YOUR OBJECTIVE: Reproduce the data exactly.
+++++
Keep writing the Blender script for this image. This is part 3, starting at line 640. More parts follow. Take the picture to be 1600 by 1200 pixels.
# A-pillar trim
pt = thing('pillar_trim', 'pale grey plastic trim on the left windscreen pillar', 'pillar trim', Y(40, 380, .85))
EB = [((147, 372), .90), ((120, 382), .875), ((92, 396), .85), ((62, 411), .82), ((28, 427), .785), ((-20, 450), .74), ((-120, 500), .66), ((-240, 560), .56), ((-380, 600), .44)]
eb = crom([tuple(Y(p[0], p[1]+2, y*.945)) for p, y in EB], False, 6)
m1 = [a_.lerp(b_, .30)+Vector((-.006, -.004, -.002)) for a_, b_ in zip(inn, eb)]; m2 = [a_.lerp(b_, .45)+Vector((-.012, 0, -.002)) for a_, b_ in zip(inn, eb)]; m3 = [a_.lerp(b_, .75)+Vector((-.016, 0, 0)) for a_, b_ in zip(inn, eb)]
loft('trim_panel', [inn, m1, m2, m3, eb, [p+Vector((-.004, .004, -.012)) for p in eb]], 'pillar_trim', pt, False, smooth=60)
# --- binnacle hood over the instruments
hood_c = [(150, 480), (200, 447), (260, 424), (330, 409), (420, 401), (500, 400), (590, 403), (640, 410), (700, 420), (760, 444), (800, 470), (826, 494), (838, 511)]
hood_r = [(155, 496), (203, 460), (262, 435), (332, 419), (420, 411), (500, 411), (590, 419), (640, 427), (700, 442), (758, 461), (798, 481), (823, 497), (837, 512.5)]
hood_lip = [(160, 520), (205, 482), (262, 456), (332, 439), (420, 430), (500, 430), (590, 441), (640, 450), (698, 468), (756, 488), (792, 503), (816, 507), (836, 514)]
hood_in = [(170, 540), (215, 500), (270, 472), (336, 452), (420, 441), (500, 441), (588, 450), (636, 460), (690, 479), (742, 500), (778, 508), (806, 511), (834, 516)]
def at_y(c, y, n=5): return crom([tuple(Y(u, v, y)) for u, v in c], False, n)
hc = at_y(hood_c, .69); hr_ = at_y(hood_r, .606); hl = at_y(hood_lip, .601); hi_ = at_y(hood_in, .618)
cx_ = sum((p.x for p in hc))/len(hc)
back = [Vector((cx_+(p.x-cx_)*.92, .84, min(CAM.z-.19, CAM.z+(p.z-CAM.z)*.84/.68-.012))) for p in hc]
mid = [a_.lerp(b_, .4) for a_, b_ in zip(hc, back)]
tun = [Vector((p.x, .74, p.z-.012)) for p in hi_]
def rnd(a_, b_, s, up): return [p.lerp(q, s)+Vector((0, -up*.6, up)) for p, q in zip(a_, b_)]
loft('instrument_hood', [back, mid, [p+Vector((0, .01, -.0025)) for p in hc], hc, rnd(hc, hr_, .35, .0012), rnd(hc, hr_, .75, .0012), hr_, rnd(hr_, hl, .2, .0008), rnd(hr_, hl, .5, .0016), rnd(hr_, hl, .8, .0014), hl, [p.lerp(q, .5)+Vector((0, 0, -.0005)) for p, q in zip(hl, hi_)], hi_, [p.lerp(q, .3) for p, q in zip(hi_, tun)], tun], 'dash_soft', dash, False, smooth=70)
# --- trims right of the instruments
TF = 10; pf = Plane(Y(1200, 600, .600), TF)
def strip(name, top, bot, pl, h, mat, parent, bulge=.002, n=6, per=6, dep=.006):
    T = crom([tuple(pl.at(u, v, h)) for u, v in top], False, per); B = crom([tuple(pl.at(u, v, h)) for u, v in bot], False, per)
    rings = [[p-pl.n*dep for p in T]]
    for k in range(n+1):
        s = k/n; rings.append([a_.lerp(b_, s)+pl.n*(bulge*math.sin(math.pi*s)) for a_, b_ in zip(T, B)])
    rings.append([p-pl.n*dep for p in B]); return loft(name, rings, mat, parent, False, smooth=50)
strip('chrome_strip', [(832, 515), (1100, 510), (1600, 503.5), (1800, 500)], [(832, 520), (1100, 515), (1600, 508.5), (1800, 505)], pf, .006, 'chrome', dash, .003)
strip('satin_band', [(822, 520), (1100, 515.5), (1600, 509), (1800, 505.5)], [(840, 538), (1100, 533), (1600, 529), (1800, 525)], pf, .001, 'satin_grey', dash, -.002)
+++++
WORKED ANSWER:
Keep writing the Blender script for this image. This is part 3, starting at line 640. More parts follow. Take the picture to be 1600 by 1200 pixels.
# A-pillar trim
pt = thing('pillar_trim', 'pale grey plastic trim on the left windscreen pillar', 'pillar trim', Y(40, 380, .85))
EB = [((147, 372), .90), ((120, 382), .875), ((92, 396), .85), ((62, 411), .82), ((28, 427), .785), ((-20, 450), .74), ((-120, 500), .66), ((-240, 560), .56), ((-380, 600), .44)]
eb = crom([tuple(Y(p[0], p[1]+2, y*.945)) for p, y in EB], False, 6)
m1 = [a_.lerp(b_, .30)+Vector((-.006, -.004, -.002)) for a_, b_ in zip(inn, eb)]; m2 = [a_.lerp(b_, .45)+Vector((-.012, 0, -.002)) for a_, b_ in zip(inn, eb)]; m3 = [a_.lerp(b_, .75)+Vector((-.016, 0, 0)) for a_, b_ in zip(inn, eb)]
loft('trim_panel', [inn, m1, m2, m3, eb, [p+Vector((-.004, .004, -.012)) for p in eb]], 'pillar_trim', pt, False, smooth=60)
# --- binnacle hood over the instruments
hood_c = [(150, 480), (200, 447), (260, 424), (330, 409), (420, 401), (500, 400), (590, 403), (640, 410), (700, 420), (760, 444), (800, 470), (826, 494), (838, 511)]
hood_r = [(155, 496), (203, 460), (262, 435), (332, 419), (420, 411), (500, 411), (590, 419), (640, 427), (700, 442), (758, 461), (798, 481), (823, 497), (837, 512.5)]
hood_lip = [(160, 520), (205, 482), (262, 456), (332, 439), (420, 430), (500, 430), (590, 441), (640, 450), (698, 468), (756, 488), (792, 503), (816, 507), (836, 514)]
hood_in = [(170, 540), (215, 500), (270, 472), (336, 452), (420, 441), (500, 441), (588, 450), (636, 460), (690, 479), (742, 500), (778, 508), (806, 511), (834, 516)]
def at_y(c, y, n=5): return crom([tuple(Y(u, v, y)) for u, v in c], False, n)
hc = at_y(hood_c, .69); hr_ = at_y(hood_r, .606); hl = at_y(hood_lip, .601); hi_ = at_y(hood_in, .618)
cx_ = sum((p.x for p in hc))/len(hc)
back = [Vector((cx_+(p.x-cx_)*.92, .84, min(CAM.z-.19, CAM.z+(p.z-CAM.z)*.84/.68-.012))) for p in hc]
mid = [a_.lerp(b_, .4) for a_, b_ in zip(hc, back)]
tun = [Vector((p.x, .74, p.z-.012)) for p in hi_]
def rnd(a_, b_, s, up): return [p.lerp(q, s)+Vector((0, -up*.6, up)) for p, q in zip(a_, b_)]
loft('instrument_hood', [back, mid, [p+Vector((0, .01, -.0025)) for p in hc], hc, rnd(hc, hr_, .35, .0012), rnd(hc, hr_, .75, .0012), hr_, rnd(hr_, hl, .2, .0008), rnd(hr_, hl, .5, .0016), rnd(hr_, hl, .8, .0014), hl, [p.lerp(q, .5)+Vector((0, 0, -.0005)) for p, q in zip(hl, hi_)], hi_, [p.lerp(q, .3) for p, q in zip(hi_, tun)], tun], 'dash_soft', dash, False, smooth=70)
# --- trims right of the instruments
TF = 10; pf = Plane(Y(1200, 600, .600), TF)
def strip(name, top, bot, pl, h, mat, parent, bulge=.002, n=6, per=6, dep=.006):
    T = crom([tuple(pl.at(u, v, h)) for u, v in top], False, per); B = crom([tuple(pl.at(u, v, h)) for u, v in bot], False, per)
    rings = [[p-pl.n*dep for p in T]]
    for k in range(n+1):
        s = k/n; rings.append([a_.lerp(b_, s)+pl.n*(bulge*math.sin(math.pi*s)) for a_, b_ in zip(T, B)])
    rings.append([p-pl.n*dep for p in B]); return loft(name, rings, mat, parent, False, smooth=50)
strip('chrome_strip', [(832, 515), (1100, 510), (1600, 503.5), (1800, 500)], [(832, 520), (1100, 515), (1600, 508.5), (1800, 505)], pf, .006, 'chrome', dash, .003)
strip('satin_band', [(822, 520), (1100, 515.5), (1600, 509), (1800, 505.5)], [(840, 538), (1100, 533), (1600, 529), (1800, 525)], pf, .001, 'satin_grey', dash, -.002)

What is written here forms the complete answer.